── Source material ──

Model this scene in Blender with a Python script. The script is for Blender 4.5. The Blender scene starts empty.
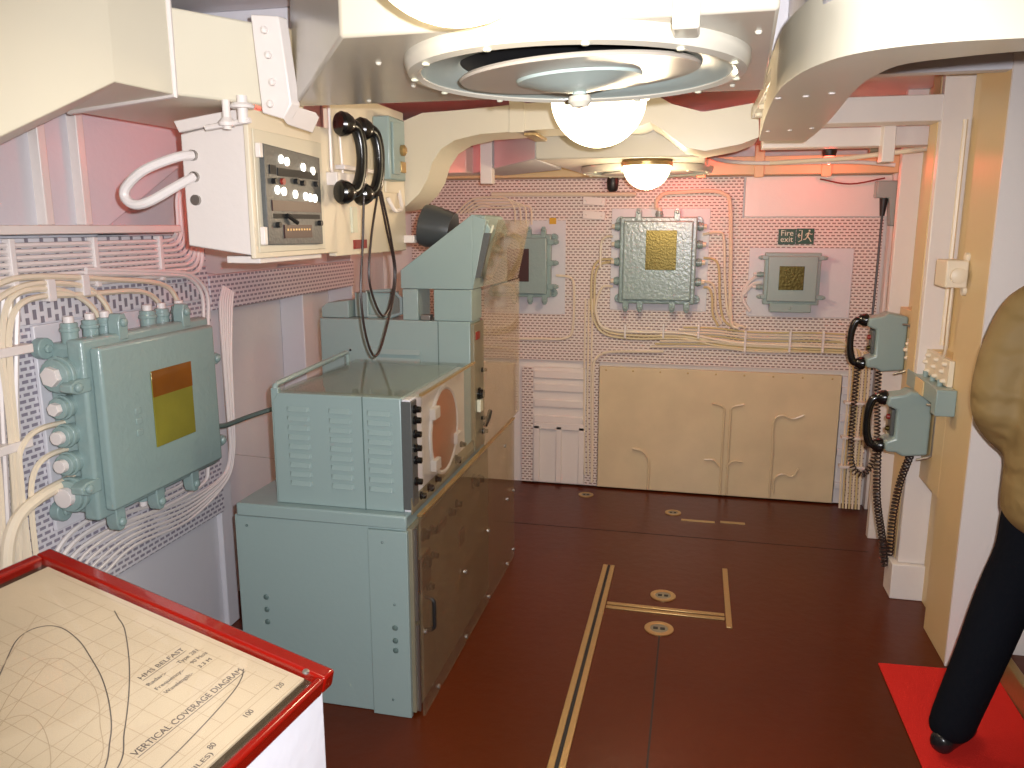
import bpy, bmesh, math, random
from mathutils import Vector, Matrix
random.seed(7)
COL = bpy.context.scene.collection
PI = math.pi
# ------------------------------------------------------------------ camera geometry (used to survey real distances)
F = 800.0; TH = math.atan(159/F); PH = math.atan(186/(F*math.cos(TH)+159*math.sin(TH))); H = 1.6
FW = Vector((-math.sin(PH)*math.cos(TH), math.cos(PH)*math.cos(TH), -math.sin(TH)))
RT = Vector((math.cos(PH), math.sin(PH), 0))
UP = Vector((-math.sin(PH)*math.sin(TH), math.cos(PH)*math.sin(TH), math.cos(TH)))
EYE = Vector((0, 0, H))
def ray(x, y): return FW + RT*((x-512)/F) - UP*((y-384)/F)
def onx(x, y, X): d = ray(x, y); return EYE + d*(X/d.x)
def ony(x, y, Y): d = ray(x, y); return EYE + d*(Y/d.y)
def onz(x, y, Z): d = ray(x, y); return EYE + d*((Z-H)/d.z)

# ------------------------------------------------------------------ materials
def _new(name):
    m = bpy.data.materials.new(name); m.use_nodes = True
    nt = m.node_tree; return m, nt, nt.nodes['Principled BSDF']
def srgb(r, g, b):
    f = lambda c: (c/255/12.92) if c/255 <= .04045 else ((c/255+.055)/1.055)**2.4
    return (f(r), f(g), f(b), 1)
def mat(name, col, rough=.4, metal=0, bump=.0, bscale=60, var=0, coat=0, spec=.5):
    m, nt, b = _new(name)
    b.inputs['Base Color'].default_value = col
    b.inputs['Roughness'].default_value = rough
    b.inputs['Metallic'].default_value = metal
    b.inputs['Coat Weight'].default_value = coat
    b.inputs['Specular IOR Level'].default_value = spec
    tc = nt.nodes.new('ShaderNodeTexCoord')
    if bump:
        n = nt.nodes.new('ShaderNodeTexNoise'); n.inputs['Scale'].default_value = bscale; n.inputs['Detail'].default_value = 3
        nt.links.new(tc.outputs['Object'], n.inputs['Vector'])
        bp = nt.nodes.new('ShaderNodeBump'); bp.inputs['Strength'].default_value = bump; bp.inputs['Distance'].default_value = .004
        nt.links.new(n.outputs['Fac'], bp.inputs['Height']); nt.links.new(bp.outputs['Normal'], b.inputs['Normal'])
    if var:
        n = nt.nodes.new('ShaderNodeTexNoise'); n.inputs['Scale'].default_value = 5; n.inputs['Detail'].default_value = 6
        nt.links.new(tc.outputs['Object'], n.inputs['Vector'])
        r = nt.nodes.new('ShaderNodeMapRange'); r.inputs['From Min'].default_value = .35; r.inputs['From Max'].default_value = .65
        nt.links.new(n.outputs['Fac'], r.inputs['Value'])
        mx = nt.nodes.new('ShaderNodeMix'); mx.data_type = 'RGBA'
        mx.inputs['A'].default_value = tuple(c*(1-var) for c in col[:3])+(1,)
        mx.inputs['B'].default_value = tuple(min(1, c*(1+var)) for c in col[:3])+(1,)
        nt.links.new(r.outputs['Result'], mx.inputs['Factor']); nt.links.new(mx.outputs['Result'], b.inputs['Base Color'])
    return m
def perf(name, col, hole, axes='XZ', bw=.030, rh=.0165, gap=.0085):
    m, nt, b = _new(name)
    b.inputs['Roughness'].default_value = .42
    g = nt.nodes.new('ShaderNodeNewGeometry'); s = nt.nodes.new('ShaderNodeSeparateXYZ'); c = nt.nodes.new('ShaderNodeCombineXYZ')
    nt.links.new(g.outputs['Position'], s.inputs[0])
    nt.links.new(s.outputs[axes[0]], c.inputs['X']); nt.links.new(s.outputs[axes[1]], c.inputs['Y'])
    k = nt.nodes.new('ShaderNodeTexBrick'); k.inputs['Scale'].default_value = 1
    k.inputs['Brick Width'].default_value = bw; k.inputs['Row Height'].default_value = rh
    k.inputs['Mortar Size'].default_value = gap/2; k.inputs['Mortar Smooth'].default_value = .15
    k.inputs['Color1'].default_value = hole; k.inputs['Color2'].default_value = hole; k.inputs['Mortar'].default_value = col
    nt.links.new(c.outputs[0], k.inputs['Vector']); nt.links.new(k.outputs['Color'], b.inputs['Base Color'])
    bp = nt.nodes.new('ShaderNodeBump'); bp.inputs['Strength'].default_value = .6; bp.inputs['Distance'].default_value = .004
    nt.links.new(k.outputs['Fac'], bp.inputs['Height']); nt.links.new(bp.outputs['Normal'], b.inputs['Normal'])
    return m
def glow(name, col, s):
    m, nt, b = _new(name); b.inputs['Emission Color'].default_value = col; b.inputs['Emission Strength'].default_value = s
    b.inputs['Base Color'].default_value = (.9, .85, .7, 1); b.inputs['Roughness'].default_value = .2
    return m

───

§ **Task goal**: Copy the data exactly. Any picture it contains is to be omitted.

§ **Response**:
Model this scene in Blender with a Python script. The script is for Blender 4.5. The Blender scene starts empty.
import bpy, bmesh, math, random
from mathutils import Vector, Matrix
random.seed(7)
COL = bpy.context.scene.collection
PI = math.pi
# ------------------------------------------------------------------ camera geometry (used to survey real distances)
F = 800.0; TH = math.atan(159/F); PH = math.atan(186/(F*math.cos(TH)+159*math.sin(TH))); H = 1.6
FW = Vector((-math.sin(PH)*math.cos(TH), math.cos(PH)*math.cos(TH), -math.sin(TH)))
RT = Vector((math.cos(PH), math.sin(PH), 0))
UP = Vector((-math.sin(PH)*math.sin(TH), math.cos(PH)*math.sin(TH), math.cos(TH)))
EYE = Vector((0, 0, H))
def ray(x, y): return FW + RT*((x-512)/F) - UP*((y-384)/F)
def onx(x, y, X): d = ray(x, y); return EYE + d*(X/d.x)
def ony(x, y, Y): d = ray(x, y); return EYE + d*(Y/d.y)
def onz(x, y, Z): d = ray(x, y); return EYE + d*((Z-H)/d.z)

# ------------------------------------------------------------------ materials
def _new(name):
    m = bpy.data.materials.new(name); m.use_nodes = True
    nt = m.node_tree; return m, nt, nt.nodes['Principled BSDF']
def srgb(r, g, b):
    f = lambda c: (c/255/12.92) if c/255 <= .04045 else ((c/255+.055)/1.055)**2.4
    return (f(r), f(g), f(b), 1)
def mat(name, col, rough=.4, metal=0, bump=.0, bscale=60, var=0, coat=0, spec=.5):
    m, nt, b = _new(name)
    b.inputs['Base Color'].default_value = col
    b.inputs['Roughness'].default_value = rough
    b.inputs['Metallic'].default_value = metal
    b.inputs['Coat Weight'].default_value = coat
    b.inputs['Specular IOR Level'].default_value = spec
    tc = nt.nodes.new('ShaderNodeTexCoord')
    if bump:
        n = nt.nodes.new('ShaderNodeTexNoise'); n.inputs['Scale'].default_value = bscale; n.inputs['Detail'].default_value = 3
        nt.links.new(tc.outputs['Object'], n.inputs['Vector'])
        bp = nt.nodes.new('ShaderNodeBump'); bp.inputs['Strength'].default_value = bump; bp.inputs['Distance'].default_value = .004
        nt.links.new(n.outputs['Fac'], bp.inputs['Height']); nt.links.new(bp.outputs['Normal'], b.inputs['Normal'])
    if var:
        n = nt.nodes.new('ShaderNodeTexNoise'); n.inputs['Scale'].default_value = 5; n.inputs['Detail'].default_value = 6
        nt.links.new(tc.outputs['Object'], n.inputs['Vector'])
        r = nt.nodes.new('ShaderNodeMapRange'); r.inputs['From Min'].default_value = .35; r.inputs['From Max'].default_value = .65
        nt.links.new(n.outputs['Fac'], r.inputs['Value'])
        mx = nt.nodes.new('ShaderNodeMix'); mx.data_type = 'RGBA'
        mx.inputs['A'].default_value = tuple(c*(1-var) for c in col[:3])+(1,)
        mx.inputs['B'].default_value = tuple(min(1, c*(1+var)) for c in col[:3])+(1,)
        nt.links.new(r.outputs['Result'], mx.inputs['Factor']); nt.links.new(mx.outputs['Result'], b.inputs['Base Color'])
    return m
def perf(name, col, hole, axes='XZ', bw=.030, rh=.0165, gap=.0085):
    m, nt, b = _new(name)
    b.inputs['Roughness'].default_value = .42
    g = nt.nodes.new('ShaderNodeNewGeometry'); s = nt.nodes.new('ShaderNodeSeparateXYZ'); c = nt.nodes.new('ShaderNodeCombineXYZ')
    nt.links.new(g.outputs['Position'], s.inputs[0])
    nt.links.new(s.outputs[axes[0]], c.inputs['X']); nt.links.new(s.outputs[axes[1]], c.inputs['Y'])
    k = nt.nodes.new('ShaderNodeTexBrick'); k.inputs['Scale'].default_value = 1
    k.inputs['Brick Width'].default_value = bw; k.inputs['Row Height'].default_value = rh
    k.inputs['Mortar Size'].default_value = gap/2; k.inputs['Mortar Smooth'].default_value = .15
    k.inputs['Color1'].default_value = hole; k.inputs['Color2'].default_value = hole; k.inputs['Mortar'].default_value = col
    nt.links.new(c.outputs[0], k.inputs['Vector']); nt.links.new(k.outputs['Color'], b.inputs['Base Color'])
    bp = nt.nodes.new('ShaderNodeBump'); bp.inputs['Strength'].default_value = .6; bp.inputs['Distance'].default_value = .004
    nt.links.new(k.outputs['Fac'], bp.inputs['Height']); nt.links.new(bp.outputs['Normal'], b.inputs['Normal'])
    return m
def glow(name, col, s):
    m, nt, b = _new(name); b.inputs['Emission Color'].default_value = col; b.inputs['Emission Strength'].default_value = s
    b.inputs['Base Color'].default_value = (.9, .85, .7, 1); b.inputs['Roughness'].default_value = .2
    return m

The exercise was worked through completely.